Last year I went to Pond’s concert in Asheville, the day after in a town over we told a barista and he asked if they are ‘like shoegaze’; I said yeah thinking ‘shoegaze’ was the band Slowdive.

A year later I’ve delved into shoegaze and most notably grunge gaze, a la Wisp opening at Slowdive, interviewing New York’s Glimmer, reddit acclaimed shoegaze No Joy and listening to California’s Midrift, Arizona’s Glixen and Connecticut’s Ovlov.

These genre evolutions from Rock, with its roots respectively in Blues, Country and Folk, reflect conversations between industrialization and balance with nature and distortions organic and synthetic as well as personal and collective struggles.

Speaking with Glimmer’s Jeff Moore, he mentions transitioning from Brooklyn and urban life to a more natural rural setting, how often a walk in the woods can help his creative process and reveal how the piece hes working on should be.

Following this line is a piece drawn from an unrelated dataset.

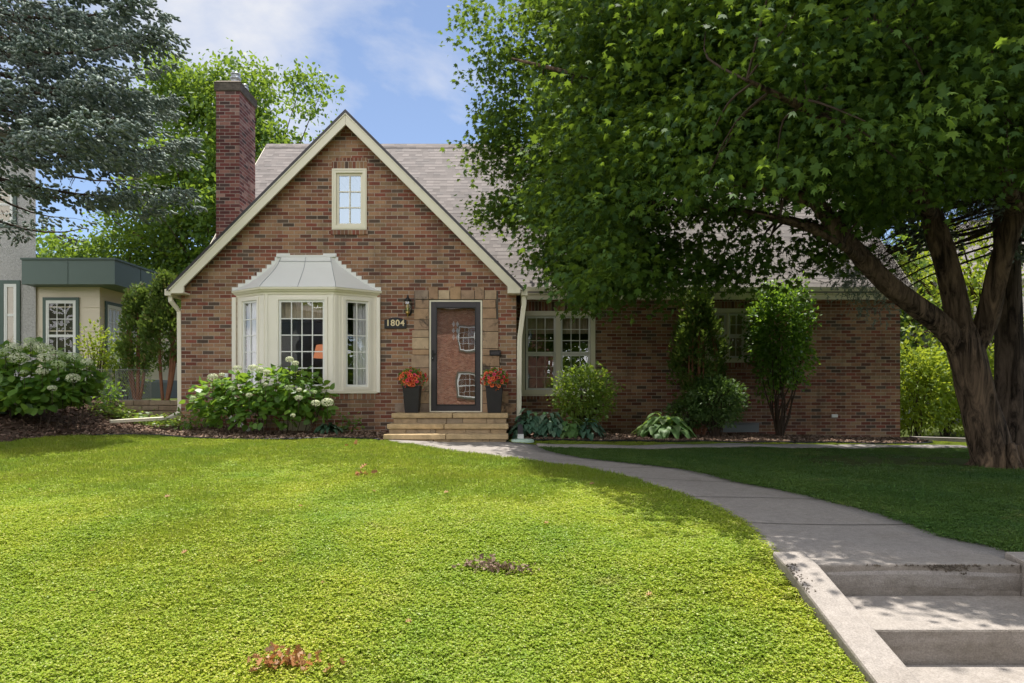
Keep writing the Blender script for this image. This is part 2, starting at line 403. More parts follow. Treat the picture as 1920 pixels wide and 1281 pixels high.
def m_stone(name, cols, dark=0.55):
    t = NT(name); o = t.geo('Position'); isl = t.geo('Random Per Island')
    c = t.ramp(isl, cols)
    n = t.noise(o, 8, 5, 0.65); c = t.mix(1.0, c, t.ramp(n, [(0.3, 0.75), (0.7, 1.15)]), 'MULTIPLY')
    k = t.noise(o, 3.1, 5, 0.7, 0.6)
    c = t.mix(t.ramp(k, [(0.56, 0.0), (0.68, dark)]), c, (0.06, 0.05, 0.045))
    return t.done(t.principled(c, 0.85, t.bump(t.noise(o, 35, 4, 0.7), 0.6, 0.012), 0.2))
M['stone'] = m_stone('door_sandstone', [(0, (0.50, 0.33, 0.19)), (0.25, (0.33, 0.21, 0.14)), (0.5, (0.55, 0.42, 0.28)), (0.75, (0.42, 0.27, 0.17)), (1, (0.30, 0.23, 0.18))], 0.9)
M['tread'] = m_stone('step_tread_stone', [(0, (0.50, 0.36, 0.20)), (1, (0.54, 0.41, 0.25))], 0.1)
M['step_stone'] = m_stone('step_block_stone', [(0, (0.38, 0.27, 0.16)), (0.5, (0.44, 0.32, 0.20)), (1, (0.30, 0.24, 0.18))], 0.35)
M['wall_stone'] = m_stone('retaining_stone', [(0, (0.30, 0.22, 0.15)), (0.5, (0.36, 0.28, 0.20)), (1, (0.26, 0.18, 0.12))], 0.4)
def m_ground():
    t = NT('soil_and_turf'); g = t.geo('Position')
    c = t.ramp(t.noise(g, 9, 5, 0.7), [(0.3, (0.045, 0.055, 0.018)), (0.55, (0.075, 0.10, 0.022)), (0.75, (0.10, 0.085, 0.045))])
    return t.done(t.principled(c, 0.95, t.bump(t.noise(g, 60, 4, 0.7), 0.8, 0.02), 0.1))
M['ground'] = m_ground()
def m_mulch(name, cols):
    t = NT(name); isl = t.geo('Random Per Island'); c = t.ramp(isl, cols); g = t.geo('Position')
    c = t.mix(1.0, c, t.ramp(t.noise(g, 120, 3), [(0.3, 0.7), (0.7, 1.2)]), 'MULTIPLY')
    return t.done(t.principled(c, 0.9, None, 0.15))
M['chips'] = m_mulch('wood_chips', [(0, (0.16, 0.10, 0.07)), (0.4, (0.24, 0.16, 0.115)), (0.75, (0.34, 0.25, 0.19)), (1, (0.11, 0.075, 0.055))])
M['chips_dark'] = m_mulch('dark_wood_chips', [(0, (0.085, 0.05, 0.035)), (0.5, (0.15, 0.092, 0.066)), (0.85, (0.23, 0.16, 0.12)), (1, (0.06, 0.04, 0.03))])
def m_bed():
    t = NT('mulch_bed'); g = t.geo('Position')
    n = t.noise(g, 45, 5, 0.75); c = t.ramp(n, [(0.3, (0.05, 0.032, 0.024)), (0.6, (0.15, 0.10, 0.075)), (0.8, (0.26, 0.19, 0.15))])
    return t.done(t.principled(c, 0.95, t.bump(n, 1.0, 0.03), 0.1))
M['bed'] = m_bed()
def m_bark(name, a, b, ridge=0.9):
    t = NT(name); g = t.obj()
    s = t.scale(g, (1, 1, 0.16)); n = t.noise(s, 11, 7, 0.68, 0.9); n2 = t.noise(g, 3, 4)
    c = t.ramp(n, [(0.40, tuple(x * 0.15 for x in a)), (0.50, a), (0.66, b)]); c = t.mix(t.ramp(n2, [(0.4, 0.0), (0.7, 0.4)]), c, tuple(x * 0.6 for x in b))
    return t.done(t.principled(c, 0.9, t.bump(n, ridge, 0.08), 0.15))
M['bark'] = m_bark('maple_bark', (0.11, 0.078, 0.055), (0.27, 0.185, 0.12), 1.0)
M['bark_spruce'] = m_bark('spruce_bark', (0.085, 0.062, 0.048), (0.17, 0.125, 0.095), 0.7)
M['twig'] = simple('twig_wood', (0.062, 0.043, 0.030), 0.85, 0.3, 12, 0.2, 40)
M['red_stem'] = simple('cedar_stem', (0.24, 0.11, 0.06), 0.85, 0.3, 12, 0.3, 40)

def leafmat(name, cols, trans=0.35, tcol=(0.30, 0.42, 0.04), rough=0.5, spec=0.35, use_loc=0.0):
    """leaf colours vary leaf by leaf; light passes through the blade"""
    t = NT(name); isl = t.geo('Random Per Island')
    c = t.ramp(isl, cols)
    g = t.geo('Position')
    if use_loc: c = t.mix(1.0, c, t.ramp(t.noise(g, use_loc, 3), [(0.3, 0.72), (0.7, 1.25)]), 'MULTIPLY')
    p = t.principled(c, rough, None, spec)
    tr = t.n("ShaderNodeBsdfTranslucent"); tc_ = t.mix(0.65, c, tcol); t.l(tc_, tr.inputs[0])
    m = t.n("ShaderNodeMixShader"); m.inputs[0].default_value = trans; t.l(p, m.inputs[1]); t.l(tr.outputs[0], m.inputs[2])
    return t.done(m.outputs[0])
M['maple_leaf'] = leafmat('maple_leaf', [(0, (0.024, 0.060, 0.018)), (0.5, (0.042, 0.092, 0.022)), (0.85, (0.070, 0.135, 0.026)), (1, (0.13, 0.21, 0.03))], 0.33, (0.36, 0.52, 0.04), 0.6, 0.18)
M['back_leaf'] = leafmat('back_tree_leaf', [(0, (0.040, 0.095, 0.018)), (0.6, (0.065, 0.135, 0.022)), (1, (0.11, 0.19, 0.03))], 0.40, (0.42, 0.58, 0.05))
M['needle'] = leafmat('blue_spruce_needle', [(0, (0.125, 0.18, 0.145)), (0.5, (0.225, 0.285, 0.24)), (1, (0.37, 0.42, 0.365))], 0.08, (0.2, 0.3, 0.2), 0.6, 0.25, 1.1)
M['dead_needle'] = leafmat('dead_spruce_twigs', [(0, (0.07, 0.04, 0.028)), (1, (0.16, 0.10, 0.07))], 0.05, (0.2, 0.12, 0.06), 0.8, 0.1)
M['hyd_leaf'] = leafmat('hydrangea_leaf', [(0, (0.07, 0.16, 0.03)), (0.6, (0.115, 0.23, 0.04)), (1, (0.18, 0.30, 0.05))], 0.42, (0.42, 0.62, 0.05), 0.42, 0.5)
M['shrub_leaf'] = leafmat('bright_shrub_leaf', [(0, (0.07, 0.13, 0.02)), (0.5, (0.11, 0.19, 0.03)), (1, (0.17, 0.25, 0.05))], 0.42, (0.5, 0.65, 0.06), 0.45, 0.5)
M['burning_leaf'] = leafmat('burning_bush_leaf', [(0, (0.05, 0.12, 0.02)), (0.6, (0.085, 0.18, 0.03)), (1, (0.14, 0.26, 0.04))], 0.42, (0.40, 0.62, 0.04), 0.42, 0.5)
M['cedar_leaf'] = leafmat('cedar_spray', [(0, (0.06, 0.11, 0.025)), (0.5, (0.09, 0.16, 0.035)), (0.85, (0.15, 0.22, 0.045)), (1, (0.24, 0.18, 0.09))], 0.30, (0.30, 0.42, 0.05), 0.6, 0.25)
M['yew_leaf'] = leafmat('juniper_needle', [(0, (0.05, 0.10, 0.03)), (0.7, (0.09, 0.16, 0.04)), (1, (0.14, 0.22, 0.06))], 0.2, (0.3, 0.5, 0.06), 0.5, 0.4)
M['hosta_leaf'] = leafmat('hosta_leaf', [(0, (0.09, 0.19, 0.06)), (0.6, (0.14, 0.25, 0.08)), (1, (0.24, 0.33, 0.14))], 0.35, (0.42, 0.6, 0.08), 0.5, 0.35)
M['hosta_blue'] = leafmat('blue_hosta_leaf', [(0, (0.045, 0.11, 0.07)), (0.6, (0.08, 0.16, 0.10)), (1, (0.20, 0.28, 0.19))], 0.2, (0.2, 0.4, 0.12), 0.5, 0.35)
M['hedge_leaf'] = leafmat('hedge_leaf', [(0, (0.12, 0.20, 0.02)), (0.5, (0.18, 0.27, 0.03)), (1, (0.26, 0.33, 0.04))], 0.42, (0.62, 0.70, 0.05), 0.5, 0.35)
M['floret'] = leafmat('hydrangea_floret', [(0, (0.46, 0.54, 0.28)), (0.5, (0.64, 0.66, 0.46)), (1, (0.74, 0.74, 0.60))], 0.3, (0.8, 0.8, 0.6), 0.7, 0.2)
M['floret_green'] = leafmat('green_floret', [(0, (0.36, 0.46, 0.22)), (1, (0.55, 0.62, 0.38))], 0.3, (0.6, 0.7, 0.4), 0.7, 0.2)
M['petal'] = leafmat('orange_petal', [(0, (0.72, 0.10, 0.03)), (0.5, (0.80, 0.15, 0.04)), (0.75, (0.70, 0.06, 0.05)), (1, (0.75, 0.05, 0.11))], 0.35, (0.9, 0.22, 0.05), 0.6, 0.2)
M['throat'] = simple('petal_throat', (0.28, 0.03, 0.02), 0.7)
M['dead_leaf'] = leafmat('dead_oak_leaf', [(0, (0.34, 0.13, 0.035)), (0.4, (0.40, 0.19, 0.075)), (0.8, (0.48, 0.32, 0.20)), (1, (0.20, 0.10, 0.05))], 0.25, (0.6, 0.25, 0.08), 0.6, 0.3)
M['dead_leaf_grey'] = leafmat('old_dead_leaf', [(0, (0.16, 0.10, 0.075)), (0.6, (0.26, 0.18, 0.14)), (1, (0.34, 0.26, 0.21))], 0.1, (0.4, 0.25, 0.15), 0.7, 0.2)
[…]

Similarly, Canada based No Joy’s Jasamine White-Gluz discusses inspiration for her new album ‘Bugland’ which explores feelings of exploration into natures chaotic and diverse systems, feeling like entering another world or land. Rooted in experimentation, it makes sense a band so genre bending and oozing would take notes from nature and its patterns having millennium to curate an expansive ecological playground.

Returning to its roots in Country and Folk, elaborations from Rock like Shoegaze and Grungegaze work to further develop the image of music genres as archival in the way they document and trace cultural contexts such as the plight of the working class.

“I was just a boy and they put me to workin’ right alongside the men. . . Every man would be hollerin’. . . You might call them the blues but they were just made up things.”

Muddy Waters

Blue’s origins in a form of communication between oppressed African groups ties itself to our current music industry featuring “A direct path from the most ancient blues form up through rhythm & blues, rock & roll, soul, funk, disco, all the way to rap.” highlighting music as artistic, cultrual historical touchpoints

The echoes of hardship that reverberate through blues and its descendants are still present, even as these sounds evolve and shift into new forms. They pose the question post-commodification: who profits?

This idea of ‘culture vultures‘ in particular to the blues is presented in Sinners in its portrayal of Americana and the effect of whitewashing as seen with Elvis and other figureheads who profited from the craftsmanship of underrepresented and oppressed groups.

“It’s what happened to your fore parents and other people”. While I drove up to New Yorks Appalachia nestled in Hamden New York, fresh off a visit to my great aunt, I felt moved by the revealed relics of my ancestors moving through me.

When I find the tombstones of family names of mine and those I know alike in the cemetery down the street I feel larger and small, a bug, a giant, a blip, a monolith.

Jasamine White-Gluz of No Joy mentioned inspiration from fashion in our interview, this idea of futuristic ideas yet often reminiscent of natures codes and patterns, reflecting organic chemistry’s motto: nothing new under our sun.